**Available data**
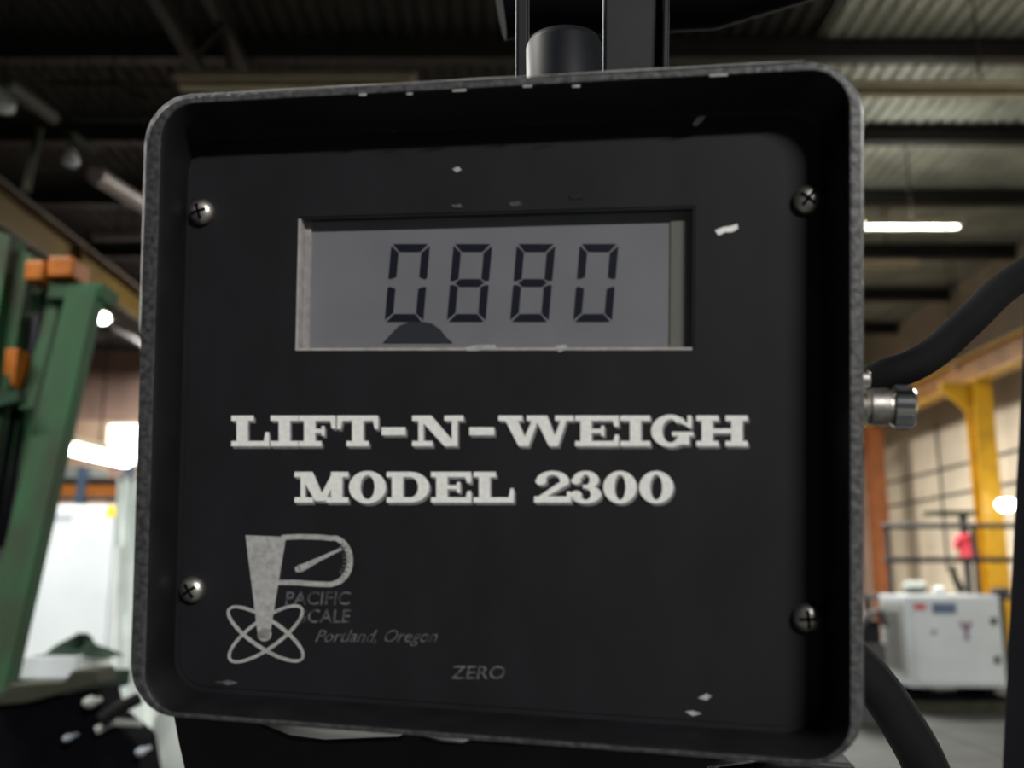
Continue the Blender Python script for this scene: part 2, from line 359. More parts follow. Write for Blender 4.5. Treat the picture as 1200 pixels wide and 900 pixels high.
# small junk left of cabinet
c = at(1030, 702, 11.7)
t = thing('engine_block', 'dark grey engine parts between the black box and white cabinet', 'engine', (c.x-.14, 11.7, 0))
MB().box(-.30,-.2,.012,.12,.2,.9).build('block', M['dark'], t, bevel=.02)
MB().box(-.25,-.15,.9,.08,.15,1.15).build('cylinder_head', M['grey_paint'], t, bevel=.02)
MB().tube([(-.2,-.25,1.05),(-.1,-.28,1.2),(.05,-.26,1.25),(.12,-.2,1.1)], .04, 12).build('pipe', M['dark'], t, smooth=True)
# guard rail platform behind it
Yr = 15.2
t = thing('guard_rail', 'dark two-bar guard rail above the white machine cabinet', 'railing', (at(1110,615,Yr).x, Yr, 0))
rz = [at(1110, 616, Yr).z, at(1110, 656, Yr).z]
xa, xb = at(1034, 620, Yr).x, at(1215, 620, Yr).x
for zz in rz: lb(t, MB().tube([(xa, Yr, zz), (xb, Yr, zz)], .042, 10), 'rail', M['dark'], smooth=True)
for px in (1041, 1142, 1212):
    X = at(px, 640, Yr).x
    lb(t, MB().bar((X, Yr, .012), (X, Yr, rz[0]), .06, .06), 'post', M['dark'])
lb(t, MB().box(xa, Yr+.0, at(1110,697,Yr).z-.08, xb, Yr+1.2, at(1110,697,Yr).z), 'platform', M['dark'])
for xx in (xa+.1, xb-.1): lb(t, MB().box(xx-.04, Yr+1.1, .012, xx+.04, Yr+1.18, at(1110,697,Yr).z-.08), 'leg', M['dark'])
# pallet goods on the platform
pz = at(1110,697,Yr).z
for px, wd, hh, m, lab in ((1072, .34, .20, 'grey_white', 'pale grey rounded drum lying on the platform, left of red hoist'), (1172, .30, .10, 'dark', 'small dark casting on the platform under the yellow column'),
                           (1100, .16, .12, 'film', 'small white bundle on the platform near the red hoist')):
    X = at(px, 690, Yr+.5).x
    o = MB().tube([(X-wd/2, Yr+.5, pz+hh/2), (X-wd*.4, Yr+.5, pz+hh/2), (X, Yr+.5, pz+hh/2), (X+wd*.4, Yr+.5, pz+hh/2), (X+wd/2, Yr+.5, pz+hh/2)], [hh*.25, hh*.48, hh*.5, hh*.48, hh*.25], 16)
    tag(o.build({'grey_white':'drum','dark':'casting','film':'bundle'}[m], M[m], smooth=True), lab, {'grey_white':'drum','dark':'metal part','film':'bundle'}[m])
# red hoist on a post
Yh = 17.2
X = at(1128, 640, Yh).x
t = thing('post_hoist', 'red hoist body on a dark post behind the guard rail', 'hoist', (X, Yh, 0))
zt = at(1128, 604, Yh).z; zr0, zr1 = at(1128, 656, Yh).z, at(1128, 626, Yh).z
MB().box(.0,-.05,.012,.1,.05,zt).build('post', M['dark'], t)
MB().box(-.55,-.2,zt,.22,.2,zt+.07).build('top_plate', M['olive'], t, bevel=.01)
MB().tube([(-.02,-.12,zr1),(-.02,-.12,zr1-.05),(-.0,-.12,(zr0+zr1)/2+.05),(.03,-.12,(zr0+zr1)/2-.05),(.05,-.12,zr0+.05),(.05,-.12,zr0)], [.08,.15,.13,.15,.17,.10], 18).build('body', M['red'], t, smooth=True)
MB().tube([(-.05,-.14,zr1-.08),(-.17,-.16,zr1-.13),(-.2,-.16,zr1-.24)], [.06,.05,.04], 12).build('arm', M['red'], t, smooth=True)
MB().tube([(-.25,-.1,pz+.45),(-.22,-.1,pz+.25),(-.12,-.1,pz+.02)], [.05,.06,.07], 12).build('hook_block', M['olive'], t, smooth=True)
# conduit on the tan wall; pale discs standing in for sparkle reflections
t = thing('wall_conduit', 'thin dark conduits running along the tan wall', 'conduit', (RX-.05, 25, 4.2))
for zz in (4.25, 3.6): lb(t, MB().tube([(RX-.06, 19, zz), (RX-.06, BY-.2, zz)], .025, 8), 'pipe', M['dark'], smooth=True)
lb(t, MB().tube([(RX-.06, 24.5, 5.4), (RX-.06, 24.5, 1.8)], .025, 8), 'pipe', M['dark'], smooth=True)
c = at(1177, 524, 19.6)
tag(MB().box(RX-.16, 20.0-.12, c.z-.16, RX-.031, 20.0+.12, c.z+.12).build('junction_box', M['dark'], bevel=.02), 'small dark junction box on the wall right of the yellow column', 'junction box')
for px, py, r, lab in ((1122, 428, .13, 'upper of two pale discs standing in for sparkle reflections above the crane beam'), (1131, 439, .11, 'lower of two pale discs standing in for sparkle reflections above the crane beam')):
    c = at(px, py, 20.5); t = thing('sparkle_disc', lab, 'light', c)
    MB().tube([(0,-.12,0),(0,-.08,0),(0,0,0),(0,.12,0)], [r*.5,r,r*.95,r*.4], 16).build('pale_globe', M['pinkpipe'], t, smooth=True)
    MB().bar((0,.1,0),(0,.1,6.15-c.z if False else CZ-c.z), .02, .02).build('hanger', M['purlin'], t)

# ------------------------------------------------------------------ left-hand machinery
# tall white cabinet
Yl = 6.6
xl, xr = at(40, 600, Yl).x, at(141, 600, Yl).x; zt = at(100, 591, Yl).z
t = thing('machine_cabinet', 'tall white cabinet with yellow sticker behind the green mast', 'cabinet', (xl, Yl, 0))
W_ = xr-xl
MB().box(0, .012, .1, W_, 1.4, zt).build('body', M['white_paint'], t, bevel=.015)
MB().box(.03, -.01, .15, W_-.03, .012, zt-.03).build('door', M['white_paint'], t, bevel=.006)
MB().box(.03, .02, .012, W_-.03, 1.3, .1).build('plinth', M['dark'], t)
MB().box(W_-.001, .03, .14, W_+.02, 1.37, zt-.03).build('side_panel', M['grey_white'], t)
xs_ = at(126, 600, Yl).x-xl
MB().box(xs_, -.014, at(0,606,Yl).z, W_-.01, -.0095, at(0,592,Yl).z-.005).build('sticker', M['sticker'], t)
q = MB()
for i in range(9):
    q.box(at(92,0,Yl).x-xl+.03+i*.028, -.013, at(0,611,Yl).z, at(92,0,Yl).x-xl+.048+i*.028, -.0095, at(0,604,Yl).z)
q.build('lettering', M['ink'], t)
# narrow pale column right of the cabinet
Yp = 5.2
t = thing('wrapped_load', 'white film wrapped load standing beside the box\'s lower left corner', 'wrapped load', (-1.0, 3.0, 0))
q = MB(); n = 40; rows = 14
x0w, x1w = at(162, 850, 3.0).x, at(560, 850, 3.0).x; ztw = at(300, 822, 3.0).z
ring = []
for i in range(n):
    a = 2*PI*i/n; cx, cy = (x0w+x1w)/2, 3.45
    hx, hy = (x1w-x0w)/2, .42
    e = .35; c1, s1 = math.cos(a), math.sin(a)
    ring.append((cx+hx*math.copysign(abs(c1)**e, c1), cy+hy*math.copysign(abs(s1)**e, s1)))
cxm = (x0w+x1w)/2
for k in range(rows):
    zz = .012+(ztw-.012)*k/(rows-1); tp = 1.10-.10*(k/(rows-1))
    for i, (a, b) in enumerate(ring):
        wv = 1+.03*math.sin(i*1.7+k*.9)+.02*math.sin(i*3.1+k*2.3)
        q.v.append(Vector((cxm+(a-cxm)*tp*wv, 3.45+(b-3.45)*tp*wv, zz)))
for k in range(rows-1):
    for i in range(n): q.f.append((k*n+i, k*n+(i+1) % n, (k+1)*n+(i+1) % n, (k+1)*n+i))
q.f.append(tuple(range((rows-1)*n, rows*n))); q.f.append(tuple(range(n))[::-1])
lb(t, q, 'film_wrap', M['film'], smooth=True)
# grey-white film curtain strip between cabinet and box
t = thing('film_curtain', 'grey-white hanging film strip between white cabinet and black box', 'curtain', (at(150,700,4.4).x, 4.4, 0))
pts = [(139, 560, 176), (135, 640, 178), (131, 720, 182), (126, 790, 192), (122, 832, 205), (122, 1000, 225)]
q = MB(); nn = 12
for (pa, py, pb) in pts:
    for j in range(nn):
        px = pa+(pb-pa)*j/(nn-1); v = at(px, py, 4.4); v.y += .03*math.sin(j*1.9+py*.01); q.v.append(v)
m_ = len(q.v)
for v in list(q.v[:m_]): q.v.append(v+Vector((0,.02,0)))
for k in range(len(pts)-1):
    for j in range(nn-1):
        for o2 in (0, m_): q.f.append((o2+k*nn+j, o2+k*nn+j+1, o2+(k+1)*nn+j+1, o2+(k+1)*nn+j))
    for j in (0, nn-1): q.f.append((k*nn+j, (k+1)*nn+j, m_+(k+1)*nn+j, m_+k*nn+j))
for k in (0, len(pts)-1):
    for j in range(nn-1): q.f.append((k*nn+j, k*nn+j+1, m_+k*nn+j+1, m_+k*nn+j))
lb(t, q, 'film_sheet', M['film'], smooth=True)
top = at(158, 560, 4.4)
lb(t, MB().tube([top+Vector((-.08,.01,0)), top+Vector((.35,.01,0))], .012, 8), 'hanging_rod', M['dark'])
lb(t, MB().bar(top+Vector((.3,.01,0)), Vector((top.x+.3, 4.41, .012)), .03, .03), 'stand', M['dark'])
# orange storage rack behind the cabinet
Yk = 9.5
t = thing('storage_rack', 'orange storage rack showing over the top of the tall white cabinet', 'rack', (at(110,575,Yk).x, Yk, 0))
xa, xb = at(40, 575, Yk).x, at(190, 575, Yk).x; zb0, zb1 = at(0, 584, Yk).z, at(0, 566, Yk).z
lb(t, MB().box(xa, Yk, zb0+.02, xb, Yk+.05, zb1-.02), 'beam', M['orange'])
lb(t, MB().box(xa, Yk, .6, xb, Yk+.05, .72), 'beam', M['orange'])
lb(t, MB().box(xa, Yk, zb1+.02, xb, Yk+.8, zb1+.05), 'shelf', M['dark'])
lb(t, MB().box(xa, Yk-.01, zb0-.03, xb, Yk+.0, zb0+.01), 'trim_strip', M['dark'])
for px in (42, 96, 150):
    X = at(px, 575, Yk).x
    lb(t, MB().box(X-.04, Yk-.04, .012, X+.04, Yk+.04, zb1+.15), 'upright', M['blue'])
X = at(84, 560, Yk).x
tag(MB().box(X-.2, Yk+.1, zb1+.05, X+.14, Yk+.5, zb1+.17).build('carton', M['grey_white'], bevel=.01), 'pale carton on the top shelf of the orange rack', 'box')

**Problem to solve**
Look over the listing. Pull out every line with the string "parts" in it.

**Output below**
Continue the Blender Python script for this scene: part 2, from line 359. More parts follow. Write for Blender 4.5. Treat the picture as 1200 pixels wide and 900 pixels high.
t = thing('engine_block', 'dark grey engine parts between the black box and white cabinet', 'engine', (c.x-.14, 11.7, 0))